Neuer Pinocchio erobert Dornach und München
«Pinocchio Or What Is Real» ist als neue Produktion vom «Theater Junges M» an der Dornacht zu sehen. Gezeigt wird Jugendtheater in Bestform.
Es ist nicht übertrieben zu sagen: Ein kurzer Blickkontakt genügt, und Sandra Löwe, die seit bald 20 Jahren das «Theater Junges M» künstlerisch und organisatorisch leitet, zieht einen in ihren Bann. Den Journalisten, der für das Wochenblatt zu einem Probenbesuch für das neue Stück «Pinocchio Or What Is Real» eingeladen wurde, lässt sie nicht einfach auf der Zuschauerbank sitzen und zuschauen, sondern zieht ihn, stets den Blickkontakt suchend, in die Geschichte hinein. Es ist eine konzentrierte Energie, die Löwe, wenn sie den jungen Schauspielern Anweisungen gibt, ausstrahlt – gebannt folgen diese den Ausführungen der Theaterleiterin.
Bevor die neue Produktion am 10. März ihre ordentliche Premiere feiert, ist sie im Rahmen der Dornacht am 9. März als öffentliche Vorpremiere zu sehen. Die dem Stück zugrunde liegende Geschichte «Die Abenteuer des Pinocchio» von Carlo Collodi dreht sich um das Thema Sozialisation: Eine Holzpuppe lernt durch allerlei Erfahrungen, sich dem Verhalten und den Normen der Erwachsenen anzupassen, um schliesslich durch Liebe eine Menschwerdung zu erfahren.

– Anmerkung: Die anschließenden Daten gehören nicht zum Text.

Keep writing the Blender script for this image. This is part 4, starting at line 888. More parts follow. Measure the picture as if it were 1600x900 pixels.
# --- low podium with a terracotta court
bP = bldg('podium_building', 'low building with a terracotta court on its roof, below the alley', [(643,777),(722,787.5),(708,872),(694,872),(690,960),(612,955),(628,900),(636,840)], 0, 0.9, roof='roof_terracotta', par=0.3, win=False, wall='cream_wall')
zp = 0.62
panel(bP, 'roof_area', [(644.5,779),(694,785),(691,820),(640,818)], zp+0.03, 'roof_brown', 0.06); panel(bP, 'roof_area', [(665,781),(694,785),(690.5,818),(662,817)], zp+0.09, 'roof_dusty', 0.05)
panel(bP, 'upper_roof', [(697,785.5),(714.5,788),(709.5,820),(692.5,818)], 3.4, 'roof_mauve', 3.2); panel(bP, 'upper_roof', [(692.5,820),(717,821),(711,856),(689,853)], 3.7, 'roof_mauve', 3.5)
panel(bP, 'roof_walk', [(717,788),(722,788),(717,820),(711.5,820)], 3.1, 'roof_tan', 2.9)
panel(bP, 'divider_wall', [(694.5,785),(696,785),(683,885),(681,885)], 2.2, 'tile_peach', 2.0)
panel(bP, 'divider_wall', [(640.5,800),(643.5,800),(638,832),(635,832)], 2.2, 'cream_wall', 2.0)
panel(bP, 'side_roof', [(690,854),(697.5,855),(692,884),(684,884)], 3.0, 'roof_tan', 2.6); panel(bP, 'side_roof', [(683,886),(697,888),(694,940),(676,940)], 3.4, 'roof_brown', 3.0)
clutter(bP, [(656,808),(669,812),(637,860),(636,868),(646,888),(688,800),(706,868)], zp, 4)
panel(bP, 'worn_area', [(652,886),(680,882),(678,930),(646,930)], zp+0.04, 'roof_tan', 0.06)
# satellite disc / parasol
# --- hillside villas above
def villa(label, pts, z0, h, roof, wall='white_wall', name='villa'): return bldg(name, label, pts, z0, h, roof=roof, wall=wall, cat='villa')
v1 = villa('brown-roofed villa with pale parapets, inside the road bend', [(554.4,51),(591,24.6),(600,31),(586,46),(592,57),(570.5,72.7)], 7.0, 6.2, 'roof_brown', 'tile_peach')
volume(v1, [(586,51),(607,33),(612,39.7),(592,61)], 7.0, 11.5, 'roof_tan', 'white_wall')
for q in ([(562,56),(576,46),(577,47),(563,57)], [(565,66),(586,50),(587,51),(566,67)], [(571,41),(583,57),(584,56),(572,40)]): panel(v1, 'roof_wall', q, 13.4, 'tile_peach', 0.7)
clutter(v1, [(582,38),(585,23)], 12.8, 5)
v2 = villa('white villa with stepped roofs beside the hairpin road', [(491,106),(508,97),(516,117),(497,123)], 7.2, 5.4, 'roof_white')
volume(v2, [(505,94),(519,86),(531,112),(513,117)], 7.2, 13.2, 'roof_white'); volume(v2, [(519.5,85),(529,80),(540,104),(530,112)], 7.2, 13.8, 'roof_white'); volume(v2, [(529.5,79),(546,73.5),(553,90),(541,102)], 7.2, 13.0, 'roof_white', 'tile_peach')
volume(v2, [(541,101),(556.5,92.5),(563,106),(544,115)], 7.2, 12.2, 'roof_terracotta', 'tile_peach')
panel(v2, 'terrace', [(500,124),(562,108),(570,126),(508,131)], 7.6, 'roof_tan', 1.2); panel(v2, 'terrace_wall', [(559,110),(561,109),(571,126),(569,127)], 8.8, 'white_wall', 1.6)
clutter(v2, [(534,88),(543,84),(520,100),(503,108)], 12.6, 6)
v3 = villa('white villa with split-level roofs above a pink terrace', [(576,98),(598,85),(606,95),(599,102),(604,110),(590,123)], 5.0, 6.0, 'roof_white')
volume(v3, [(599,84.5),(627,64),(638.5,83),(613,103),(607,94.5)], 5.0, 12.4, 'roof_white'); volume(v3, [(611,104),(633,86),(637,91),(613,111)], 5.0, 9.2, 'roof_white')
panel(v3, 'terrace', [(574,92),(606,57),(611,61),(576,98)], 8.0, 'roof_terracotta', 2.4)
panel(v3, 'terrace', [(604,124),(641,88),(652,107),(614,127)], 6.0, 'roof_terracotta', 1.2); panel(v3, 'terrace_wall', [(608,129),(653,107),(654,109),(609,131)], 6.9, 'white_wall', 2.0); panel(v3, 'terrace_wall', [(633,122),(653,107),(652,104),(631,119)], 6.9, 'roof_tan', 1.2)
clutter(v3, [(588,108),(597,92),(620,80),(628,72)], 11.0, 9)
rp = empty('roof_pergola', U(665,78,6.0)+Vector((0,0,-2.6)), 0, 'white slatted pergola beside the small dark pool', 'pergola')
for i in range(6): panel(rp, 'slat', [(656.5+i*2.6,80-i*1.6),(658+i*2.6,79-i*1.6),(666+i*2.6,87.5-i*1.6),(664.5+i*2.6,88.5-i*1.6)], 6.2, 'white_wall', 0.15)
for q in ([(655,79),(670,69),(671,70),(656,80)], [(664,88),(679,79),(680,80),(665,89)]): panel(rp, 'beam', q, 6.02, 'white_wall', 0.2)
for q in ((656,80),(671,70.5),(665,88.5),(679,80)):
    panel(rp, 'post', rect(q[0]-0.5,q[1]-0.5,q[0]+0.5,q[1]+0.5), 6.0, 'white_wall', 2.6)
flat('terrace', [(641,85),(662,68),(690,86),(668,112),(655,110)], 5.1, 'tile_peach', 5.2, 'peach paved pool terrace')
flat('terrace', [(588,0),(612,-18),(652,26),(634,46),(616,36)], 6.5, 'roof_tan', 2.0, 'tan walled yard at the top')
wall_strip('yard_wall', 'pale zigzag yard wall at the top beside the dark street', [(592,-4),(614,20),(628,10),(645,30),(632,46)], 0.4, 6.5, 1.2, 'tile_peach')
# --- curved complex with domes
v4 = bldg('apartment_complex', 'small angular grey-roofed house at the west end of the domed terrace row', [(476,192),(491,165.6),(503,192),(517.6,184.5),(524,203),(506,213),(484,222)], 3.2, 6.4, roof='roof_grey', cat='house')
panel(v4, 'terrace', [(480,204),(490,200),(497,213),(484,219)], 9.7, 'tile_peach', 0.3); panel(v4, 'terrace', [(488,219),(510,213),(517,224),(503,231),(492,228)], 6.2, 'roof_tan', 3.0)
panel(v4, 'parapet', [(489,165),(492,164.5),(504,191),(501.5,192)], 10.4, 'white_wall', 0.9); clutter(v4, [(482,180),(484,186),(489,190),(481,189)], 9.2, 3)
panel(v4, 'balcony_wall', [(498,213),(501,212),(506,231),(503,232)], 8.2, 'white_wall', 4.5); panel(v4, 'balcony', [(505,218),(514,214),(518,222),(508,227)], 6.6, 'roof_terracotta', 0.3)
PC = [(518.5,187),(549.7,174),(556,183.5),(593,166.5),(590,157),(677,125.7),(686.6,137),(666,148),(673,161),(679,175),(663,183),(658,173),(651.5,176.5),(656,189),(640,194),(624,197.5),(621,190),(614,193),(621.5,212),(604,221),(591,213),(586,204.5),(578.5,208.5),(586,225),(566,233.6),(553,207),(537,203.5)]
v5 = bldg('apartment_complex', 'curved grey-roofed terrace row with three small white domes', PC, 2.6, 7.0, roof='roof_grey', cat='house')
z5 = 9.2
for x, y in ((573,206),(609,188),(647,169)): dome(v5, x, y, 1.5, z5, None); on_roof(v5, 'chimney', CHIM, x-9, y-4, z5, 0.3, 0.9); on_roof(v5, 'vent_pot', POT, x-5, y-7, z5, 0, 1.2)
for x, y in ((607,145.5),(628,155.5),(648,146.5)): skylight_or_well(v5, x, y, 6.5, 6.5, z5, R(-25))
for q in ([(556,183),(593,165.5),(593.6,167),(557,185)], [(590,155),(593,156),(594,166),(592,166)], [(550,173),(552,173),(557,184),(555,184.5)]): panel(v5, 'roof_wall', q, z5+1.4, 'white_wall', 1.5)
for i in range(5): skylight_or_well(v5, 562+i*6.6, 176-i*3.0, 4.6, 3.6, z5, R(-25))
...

Das Ensemble um Sandra Löwe zeigt eine eigene Bearbeitung des Kinderbuches. Die Geschichte zeigt einen eigenwilligen Pinocchio, der als Träumer, Narr und Nichtsnutz das Leben bestreitet. Die jungen Schauspieler verkörpern dabei nicht einfach eine fixe Rolle, sondern agieren selbst als Teil der Erzählung, stellen Zustände dar und erreichen eine Bühnenpräsenz, die mit jener erfahrener Schauspielerinnen und Schauspieler gut mithalten kann.
Oase der Konzentration
Es sind vorwiegend Laien, die an den Produktionen vom «Theater Junges M» mitspielen. Das Theaterensemble ist eine eigene Institution, aber als dauernder Gast mit dem Neuen Theater eng verbunden. «Es ist unsere Heimstätte», sagt Sandra Löwe. Die Schauspielerinnen und Schauspieler sind in der Regel zwischen 14 und 28 Jahre alt.

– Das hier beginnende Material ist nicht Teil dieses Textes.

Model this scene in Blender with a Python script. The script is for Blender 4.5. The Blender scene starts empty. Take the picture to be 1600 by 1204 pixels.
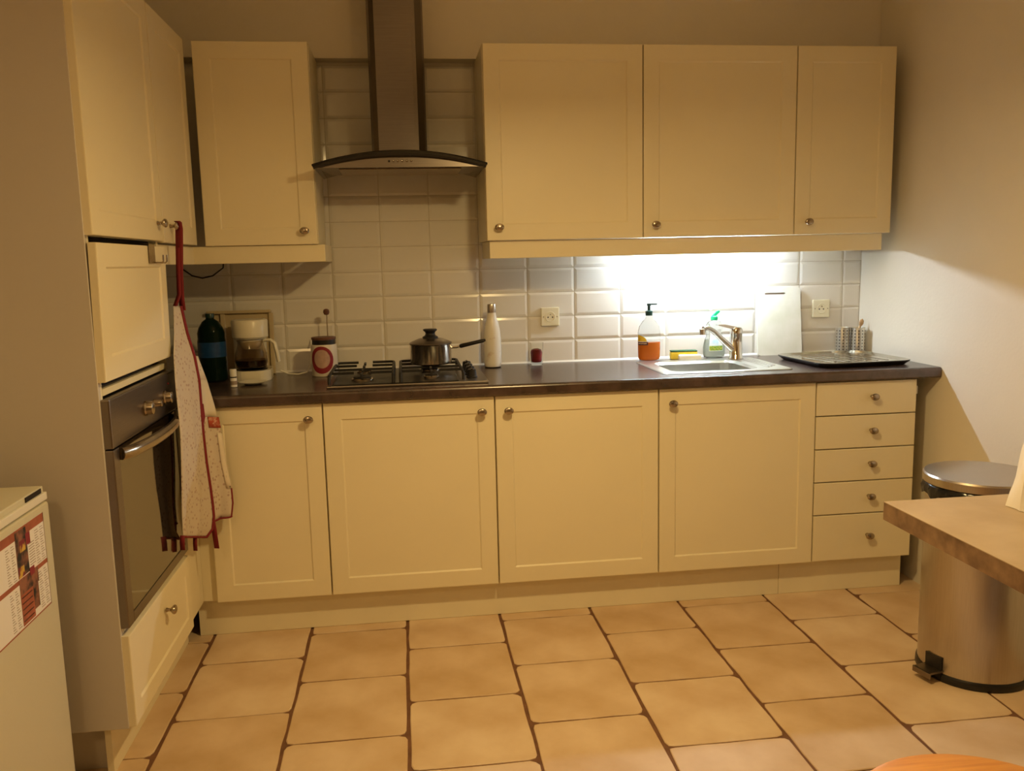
import bpy, bmesh, math, random
from mathutils import Matrix, Vector
random.seed(7)
S = bpy.context.scene
C = S.collection
PI = math.pi

# ------------------------------------------------------------------ camera
def camera():
    yaw, pitch, roll = math.radians(7.01), math.radians(8.23), math.radians(-1.31)
    f = Vector((math.sin(yaw), math.cos(yaw), 0)); r = Vector((math.cos(yaw), -math.sin(yaw), 0)); u = Vector((0, 0, 1))
    f2 = f * math.cos(pitch) - u * math.sin(pitch); u2 = u * math.cos(pitch) + f * math.sin(pitch)
    r3 = r * math.cos(roll) + u2 * math.sin(roll); u3 = u2 * math.cos(roll) - r * math.sin(roll)
    cd = bpy.data.cameras.new('camera'); co = bpy.data.objects.new('camera', cd); C.objects.link(co)
    m = Matrix.Identity(4)
    for i in range(3):
        m[i][0] = r3[i]; m[i][1] = u3[i]; m[i][2] = -f2[i]
    m[0][3], m[1][3], m[2][3] = -.306, -3.5946, 1.3036
    co.matrix_world = m
    cd.sensor_width = 36; cd.lens = 36 * 1350.06 / 1600; cd.clip_start = .05
    S.camera = co
camera()

# ------------------------------------------------------------------ world, exposure
W = bpy.data.worlds.new('world'); S.world = W; W.use_nodes = True
W.node_tree.nodes['Background'].inputs[0].default_value = (1.0, .62, .32, 1)
W.node_tree.nodes['Background'].inputs[1].default_value = .0
S.view_settings.view_transform = 'Standard'; S.view_settings.look = 'None'
S.view_settings.gamma = 1; S.view_settings.use_curve_mapping = False
S.view_settings.exposure = -0.07
PENDANT_W = 19.5          # warm pendant over the middle of the room
PENDANT_UP_W = 5.5       # light leaving the open top of its shade
PENDANT_COL = (1.0, .70, .29)
PENDANT_UP_COL = (1.0, .56, .17)
PENDANT_BULB_W = 1.2       # lower tip of the bulb below the shade rim
CEILING_W = 13.5          # round ceiling lamp behind the camera
CEILING_COL = (1.0, .63, .25)
TUBE_STRENGTH = 235.0      # fluorescent tube under the wall cabinets
TUBE_COL = (.86, 1.0, 1.14)

# ------------------------------------------------------------------ materials
def lin(c): return tuple(c)
def P(name, col, rough=.5, metal=0, trans=0, ior=1.45, noise=0, nscale=6, col2=None, bump=0, bscale=40, spec=.5, coat=0, aniso=0, detail=4, stretch=None, nrange=(.35, .65)):
    m = bpy.data.materials.new(name); m.use_nodes = True
    nt = m.node_tree; b = nt.nodes['Principled BSDF']
    b.inputs['Base Color'].default_value = (*col, 1); b.inputs['Roughness'].default_value = rough
    b.inputs['Metallic'].default_value = metal; b.inputs['Transmission Weight'].default_value = trans
    b.inputs['IOR'].default_value = ior; b.inputs['Specular IOR Level'].default_value = spec
    b.inputs['Coat Weight'].default_value = coat
    if aniso: b.inputs['Anisotropic'].default_value = aniso
    if noise or col2 or bump:
        tc = nt.nodes.new('ShaderNodeTexCoord'); src = tc.outputs['Object']
        if stretch:
            mp = nt.nodes.new('ShaderNodeMapping'); mp.inputs['Scale'].default_value = stretch
            nt.links.new(src, mp.inputs[0]); src = mp.outputs[0]
    if noise or col2:
        n = nt.nodes.new('ShaderNodeTexNoise'); n.inputs['Scale'].default_value = nscale; n.inputs['Detail'].default_value = detail
        nt.links.new(src, n.inputs['Vector'])
        r = nt.nodes.new('ShaderNodeValToRGB')
        c2 = col2 if col2 else tuple(max(0, c * (1 - noise)) for c in col)
        r.color_ramp.elements[0].position = nrange[0]; r.color_ramp.elements[1].position = nrange[1]
        r.color_ramp.elements[0].color = (*c2, 1); r.color_ramp.elements[1].color = (*col, 1)
        nt.links.new(n.outputs['Fac'], r.inputs[0]); nt.links.new(r.outputs[0], b.inputs['Base Color'])
    if bump:
        n2 = nt.nodes.new('ShaderNodeTexNoise'); n2.inputs['Scale'].default_value = bscale; n2.inputs['Detail'].default_value = 3
        nt.links.new(src, n2.inputs['Vector'])
        bp = nt.nodes.new('ShaderNodeBump'); bp.inputs['Strength'].default_value = bump; bp.inputs['Distance'].default_value = .002
        nt.links.new(n2.outputs['Fac'], bp.inputs['Height']); nt.links.new(bp.outputs[0], b.inputs['Normal'])
    return m
def emit(name, col, s):
    m = bpy.data.materials.new(name); m.use_nodes = True; nt = m.node_tree
    b = nt.nodes['Principled BSDF']; b.inputs['Base Color'].default_value = (.9, .9, .9, 1)
    b.inputs['Emission Color'].default_value = (*col, 1); b.inputs['Emission Strength'].default_value = s
    return m

M = {}
M['cream'] = P('cream_lacquer', (.84, .76, .55), .38, noise=.03, nscale=3, spec=.4)
M['cream_plinth'] = P('cream_plinth', (.86, .79, .59), .45, noise=.06, nscale=4)
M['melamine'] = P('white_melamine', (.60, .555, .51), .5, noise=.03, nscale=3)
M['wall'] = P('painted_plaster', (.82, .77, .67), .85, noise=.05, nscale=2.5, bump=.25, bscale=90)
M['ceiling'] = P('ceiling_paint', (.84, .82, .77), .9, noise=.03, nscale=2)
M['grout'] = P('wall_grout', (.60, .55, .46), .9, noise=.15, nscale=30)
M['wall_tile'] = P('glazed_tile', (.80, .77, .71), .13, noise=.03, nscale=4, spec=.6)
M['floor_grout'] = P('floor_grout', (.20, .095, .05), .95, noise=.3, nscale=25)
M['floor_tiles'] = [P('stone_tile_%s' % n, c, .48, col2=c2, nscale=4.5, detail=7, bump=.2, bscale=25, spec=.35) for n, c, c2 in (
    ('honey', (.72, .55, .375), (.57, .39, .22)), ('sand', (.75, .59, .415), (.60, .42, .25)), ('ochre', (.69, .515, .34), (.54, .365, .20)))]
M['worktop'] = P('slate_laminate', (.078, .047, .040), .25, col2=(.032, .020, .017), nscale=14, detail=6, spec=.8, ior=1.6)
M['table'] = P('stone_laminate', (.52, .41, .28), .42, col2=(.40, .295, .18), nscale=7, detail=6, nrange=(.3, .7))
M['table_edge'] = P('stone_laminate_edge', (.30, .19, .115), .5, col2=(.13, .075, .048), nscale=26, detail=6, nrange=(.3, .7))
M['steel'] = P('brushed_steel', (.56, .52, .48), .28, 1, noise=.08, nscale=8, stretch=(60, 60, 1.5))
M['steel_h'] = P('satin_steel', (.26, .225, .20), .34, 1, noise=.1, nscale=8, stretch=(1.5, 60, 60))
M['pot_steel'] = P('pot_steel', (.74, .71, .62), .36, .85)
M['chimney'] = P('chimney_steel', (.20, .175, .16), .33, 1, noise=.1, nscale=8, stretch=(1.5, 60, 60))
M['sink'] = P('sink_steel', (.66, .65, .60), .30, 1, noise=.06, nscale=9)
M['chrome'] = P('chrome', (.74, .73, .70), .10, 1)
M['nickel'] = P('aged_nickel', (.46, .39, .31), .24, 1, noise=.15, nscale=40)
M['black'] = P('black_enamel', (.010, .009, .009), .30)
M['black_matt'] = P('black_iron', (.012, .011, .010), .55, bump=.2, bscale=120)
M['black_plastic'] = P('black_plastic', (.013, .012, .012), .35)
M['dark_fill'] = P('dark_recess_fill', (.02, .013, .01), .9)
M['oven_glass'] = P('oven_glass', (.020, .013, .008), .045, ior=1.9, spec=.9, coat=.4)
M['hood_glass'] = P('smoked_glass', (.012, .012, .013), .06, spec=.7, coat=.3)
M['white_plastic'] = P('white_plastic', (.78, .75, .66), .35)
M['ivory'] = P('ivory_plastic', (.80, .75, .56), .4)
M['paper'] = P('white_paper', (.82, .79, .76), .8)
M['clear'] = P('clear_plastic', (.93, .95, .93), .06, trans=1, ior=1.12)
M['glass'] = P('clear_glass', (.96, .97, .95), .02, trans=1, ior=1.14)
M['orange'] = P('orange_liquid', (.78, .20, .025), .15, trans=.25, ior=1.3)
M['red_wax'] = P('dark_red_wax', (.20, .010, .018), .18)
M['green_pet'] = P('green_pet', (.006, .020, .013), .10, trans=.35, ior=1.2)
M['blue_label'] = P('blue_label', (.006, .045, .17), .35, col2=(.015, .075, .22), nscale=30)
M['dark_label'] = P('maroon_label', (.06, .012, .01), .5)
M['cream_ink'] = P('cream_ink', (.75, .62, .38), .6)
M['yellow'] = P('yellow_print', (.80, .52, .03), .6, noise=.2, nscale=60)
M['sponge_y'] = P('sponge_yellow', (.82, .60, .05), .9, bump=.8, bscale=300)
M['sponge_g'] = P('scouring_pad', (.025, .07, .03), .95, bump=.8, bscale=400)
M['soap_bar'] = P('white_scourer', (.72, .66, .50), .85, bump=.6, bscale=200)
M['cap_green'] = P('green_cap', (.01, .40, .17), .35)
M['pump_green'] = P('dark_green_pump', (.008, .035, .028), .3)
M['label_white'] = P('white_label', (.78, .80, .78), .5, col2=(.40, .62, .74), nscale=18, nrange=(.28, .42))
M['label_leaf'] = P('leaf_print', (.07, .26, .02), .5, col2=(.50, .42, .05), nscale=140)
M['coffee_body'] = P('coffee_maker_plastic', (.72, .68, .54), .3)
M['smoke_glass'] = P('carafe_glass', (.82, .74, .62), .03, trans=1, ior=1.25)
M['coffee'] = P('coffee', (.02, .008, .004), .12)
M['tin'] = P('enamelled_tin', (.74, .68, .58), .35, noise=.08, nscale=20)
M['red_print'] = P('red_print', (.25, .018, .030), .5)
M['pink_print'] = P('pink_print', (.52, .34, .28), .6, noise=.15, nscale=60)
M['wood_dark'] = P('dark_wood', (.16, .065, .035), .5, noise=.4, nscale=12, stretch=(1, 8, 8))
M['wood_light'] = P('light_wood', (.62, .40, .20), .6, noise=.25, nscale=10, stretch=(1, 10, 10))
M['wood_orange'] = P('orange_beech', (.78, .36, .055), .38, col2=(.62, .25, .03), nscale=4, stretch=(2, 26, 2), nrange=(.3, .7))
M['bottle_white'] = P('white_enamel_bottle', (.78, .74, .66), .25, col2=(.60, .47, .38), nscale=22, nrange=(.30, .40))
M['red_tape'] = P('dark_red_tape', (.20, .012, .020), .75, bump=.4, bscale=300)
M['fridge'] = P('fridge_white', (.64, .60, .45), .35, noise=.03, nscale=3)
M['bag'] = P('white_bag', (.80, .76, .72), .45, bump=.5, bscale=14)
M['bin_bag'] = P('black_bin_bag', (.010, .010, .011), .22, bump=.9, bscale=30)
M['board_white'] = P('white_polyethylene', (.80, .80, .74), .45, col2=(.70, .71, .60), nscale=9)
M['board_cream'] = P('cream_board', (.62, .50, .30), .55, noise=.1, nscale=8)
M['tray_top'] = P('polished_tray', (.52, .49, .42), .17, 1)
M['terracotta_print'] = P('shutter_print', (.42, .12, .06), .7, noise=.3, nscale=30)
M['photo_dark'] = P('photo_print', (.30, .12, .07), .6, col2=(.018, .014, .012), nscale=26, nrange=(.42, .58))
M['photo_flower'] = P('flower_print', (.62, .40, .06), .6, col2=(.20, .02, .03), nscale=45, nrange=(.45, .55))
M['ink'] = P('grey_ink', (.33, .25, .20), .8)

def fabric():
    m = P('spotted_cotton', (.74, .66, .56), .9, bump=.3, bscale=500)
    nt = m.node_tree; b = nt.nodes['Principled BSDF']
    tc = nt.nodes.new('ShaderNodeTexCoord')
    v = nt.nodes.new('ShaderNodeTexVoronoi'); v.inputs['Scale'].default_value = 70; v.inputs['Randomness'].default_value = .85
    r = nt.nodes.new('ShaderNodeValToRGB')
    r.color_ramp.elements[0].position = .16; r.color_ramp.elements[1].position = .36
    r.color_ramp.elements[0].color = (.42, .29, .24, 1); r.color_ramp.elements[1].color = (.62, .54, .45, 1)
    nt.links.new(tc.outputs['Object'], v.inputs['Vector']); nt.links.new(v.outputs['Distance'], r.inputs[0]); nt.links.new(r.outputs[0], b.inputs['Base Color'])
    return m
M['fabric'] = fabric()
M['fabric_plain'] = P('plain_cotton', (.66, .60, .47), .9, bump=.3, bscale=500)
M['fabric_band'] = P('red_band_print', (.40, .07, .04), .85, col2=(.60, .36, .24), nscale=45, nrange=(.34, .44))
M['fabric_print'] = P('black_mark_print', (.72, .64, .52), .9, col2=(.05, .03, .03), nscale=70, nrange=(.30, .36))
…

Für Felix Schröder etwa ist es die erste Bühnenerfahrung: «Es ist ein spannender Prozess, der auf Augenhöhe stattfindet. Dass jemand wie ich, der ohne Erfahrung ist, an einem solchen Projekt mitmachen darf, ist eine grosse Freude.» Selina Randegger, die vor ihrem Studium schon bei einem Zirkus mitgespielt hatte, lernte Sandra Löwe im Rahmen eines Tanzkurses kennen: «Ich hatte sofort den Eindruck, diese Frau ist speziell, ich muss mit ihr reden. So bin ich zur Gruppe gekommen.» In einer oft hektischen, schnelllebigen Zeit scheint das Theater für die jungen Menschen eine Oase der Konzentration zu sein.
Die Gruppe zählt
Sandra Löwe, die mit dem Neuen Theater seit Jahren verbunden ist, auch als Mitglied des Ensembles auf der Bühne gestanden hat, wurde einst von jungen Leuten, die eine Theatergruppe gebildet hatten, angefragt, ob sie ein Jugendtheater leiten möchte. «Eigentlich wollte ich das nie», sagt sie rückblickend. Trotzdem sagte sie zu, und mit den Jahren entstand ein gefestigtes Ensemble, in dem teilweise auch Profischauspieler mitwirkten.
Auf die Frage, wer bei ihrem Theaterkurs mitmachen könne, sagt sie: «Ich nehme nicht jeden.» In einem Gespräch versuche sie herauszufinden, ob jemand zur Gruppe passe. «Dabei geht es nicht in erster Linie um schauspielerisches Können. Ich mache kein Casting.» Löwe ist selbst Schauspielerin und Regisseurin mit internationaler Erfahrung, und so verwundert es auch nicht, dass das junge Ensemble im April auch an einem Theater in der Nähe von München zu sehen sein wird.
«Pinocchio Or What Is Real». Junges Theater M. Aufführungen am 10., 11., 12., 17., 18. und 19. März.